Not long ago, Wal-Mart planned to build a new store in Southeast Raleigh, which to a Carrboro sensibility is Where the Poor Things Are. Nevertheless, some Raleigh city planners opposed it, saying Wal-Mart wasn’t up to Raleigh’s standards. Then, suddenly, Wal-Mart called off the store, and the news media that had been reporting the horrors of a Wal-Mart in a poor area of town found itself reporting that the loss was “a big disappointment to people hungry for an economic boost in the area.” Turns out there would have been 400 new jobs there had the store been built.

One person interviewed had the audacity to say “We were looking at Wal-Mart as a hope.”

Who looks at Wal-Mart as hope? Icky poor people. That’s not how Wal-Mart or Family Dollar is viewed everywhere. I remember Roy Cordato’s anecdote a few years back:

A friend of mine who is an economics professor in a local university recently told me of a great encounter he recently had with some “Chapel Hill” liberals. He was at a dinner party and the conversation turned to Wal-Mart.
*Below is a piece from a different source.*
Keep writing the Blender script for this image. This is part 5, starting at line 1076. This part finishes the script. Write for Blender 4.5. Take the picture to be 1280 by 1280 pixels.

After a period of Wal-Mart bashing by the liberals they turned to my friend, who had chosen to remain silent during the conversation, and asked him, as a supporter of free markets, what he thought of Wal-Mart. His response was great.

I don’t have his exact words but he said that, like them, he was rich and really had no use for Wal-Mart. He told them how he hated going there and having to park his expensive car next to the inexpensive cars owned by all those lower class people who shop there. Furthermore he certainly didn’t like going into the store and having to associate with these people. He also told them that he’d much rather pay the higher prices that are charged at the local “mom and pop” stores that Wal-Mart puts out of business (part of their complaint against Wal-Mart) because these higher prices keep the lower classes away.